Allah semesta alam itu lebih dari segala nilai. Menemukan Allah itu lebih dari segala prestasi. Tidak ada cara mudah untuk mengalami Tuhan. Sering kali kita tertipu dengan kata “anugerah,” tertipu dengan kata “kasih karunia.” Kata “anugerah, kasih karunia” sering dikesankan bahkan dijelaskan sebagai sesuatu yang membuat seseorang mudah mencapai hal yang bernilai, dalam hal ini keselamatan; dikembalikannya manusia ke rancangan Allah semula; atau Allah sendiri. Seakan-akan keselamatan itu mudah dicapai, karena anugerah atau kasih karunia. Anugerah tidak membuat kita otomatis mencapai maksud keselamatan diberikan. Anugerah tidak mengubah kita. Yang diubah adalah hubungan kita dengan Allah.
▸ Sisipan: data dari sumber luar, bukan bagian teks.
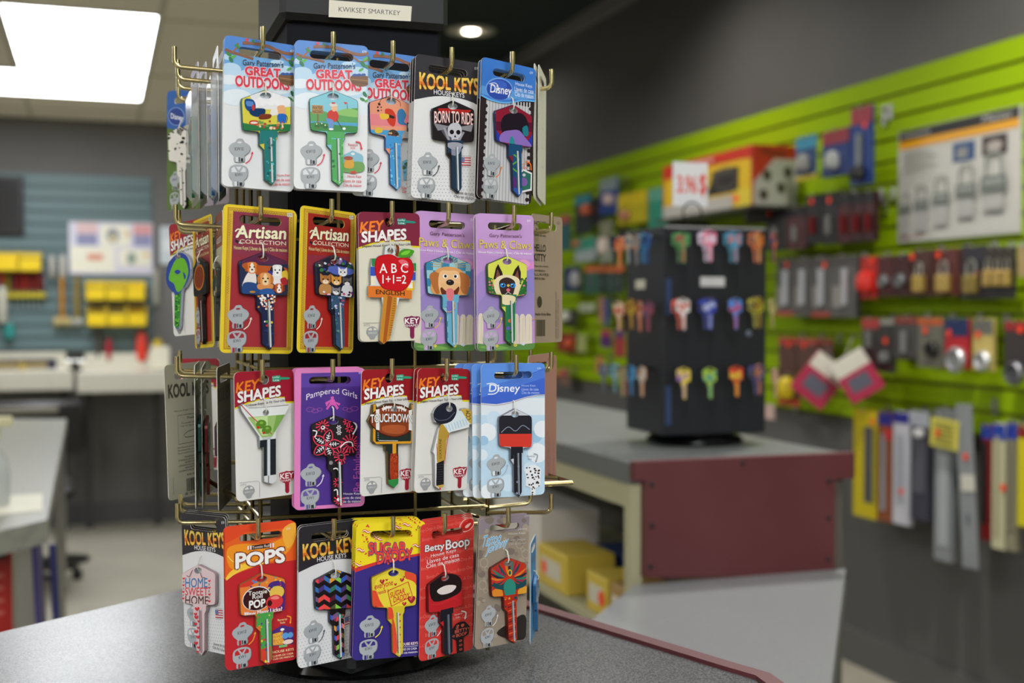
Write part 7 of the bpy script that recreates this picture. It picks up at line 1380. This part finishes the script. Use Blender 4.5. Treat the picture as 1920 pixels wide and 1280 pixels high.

Keadaan kita belum berubah, masih mengenakan manusia lama, masih berkodrat dosa, tetapi diterima oleh Allah.
Tentu saja dengan keadaan kita yang masih berkodrat dosa, belum dewasa, hubungan kita dengan Allah belum hubungan yang dewasa atau ideal, tetapi walaupun demikian, Allah menerima kita. Sama seperti anak usia 5 bulan, 1 tahun, 2 tahun, 3 tahun, sempurna sebagai anak, bagi orang tua. Umur 5-6 tahun, orang tua memiliki relasi dengan anak, kesayangan. Namun, belum relasi yang matang atau dewasa. Anugerah, mengubah relasi kita dengan Allah, kita diterima Allah; kita dibenarkan atau dianggap benar, walau keadaan kita belum benar-benar benar.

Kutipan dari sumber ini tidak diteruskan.